A Peak Into the Future of Energy
ITER is not yet a power plant — it’s a scientific experiment designed to prove that fusion can work at industrial scales. If ITER succeeds, it could pave the way for commercial fusion reactors by the 2040s or 2050s, though timelines remain uncertain due to technical complexity and cost.
Fusion energy holds the promise of revolutionizing the global energy landscape:
- Minimal greenhouse gas emissions
- Abundant fuel supplies
- Stable, baseload power generation
This would complement renewable sources like solar, wind, and hydroelectric power, building a future grid that is resilient, clean, and sustainable.
Some critics caution that fusion has historically been “always 30 years away,” but ITER represents the most advanced version of humanity’s long pursuit to harness star power on Earth. Its magnets might be powerful enough to lift an aircraft carrier on paper, but their real strength lies in controlling extreme plasma and bending the rules of energy physics.
So Is It a Weapon?
Technologically, anything powerful enough to manipulate energy at extreme scales could inspire speculation about unintended uses. But the ITER magnet is designed for peaceful scientific research — not military applications. The international collaboration behind the project prioritizes energy security, climate goals, and scientific advancement over weaponization.

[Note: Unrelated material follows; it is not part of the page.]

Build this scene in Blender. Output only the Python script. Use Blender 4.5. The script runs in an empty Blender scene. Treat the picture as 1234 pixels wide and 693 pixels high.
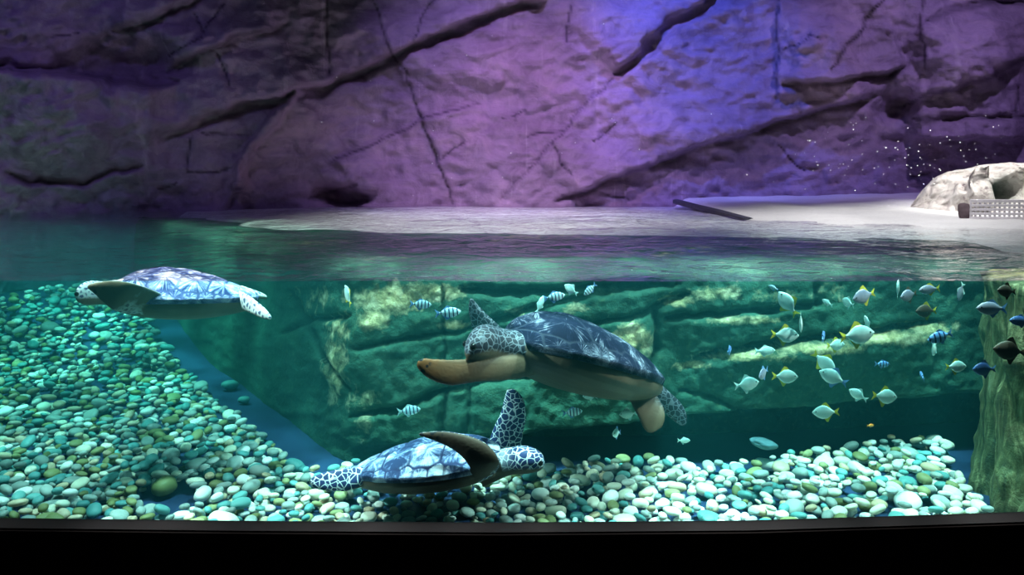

Rather than hiding an “ultimate weapon,” France and its partners are openly building one of the most ambitious machines ever attempted by humanity. If ITER succeeds, the real legacy might be ending energy scarcity and safeguarding the future of the planet, not lifting battleships or building secret tools of war.
Conclusion
The magnet strong enough to lift an aircraft carrier is real in the sense that its magnetic field is extraordinarily intense — a testament to human engineering. But its purpose isn’t to defy gravity for dramatic effect; it’s to help unlock fusion energy — a potential breakthrough that could transform the world’s energy systems.
Rather than a hidden weapon, it stands as a symbol of what global cooperation and scientific ingenuity can achieve: a possible path toward clean, abundant, and sustainable power for future generations.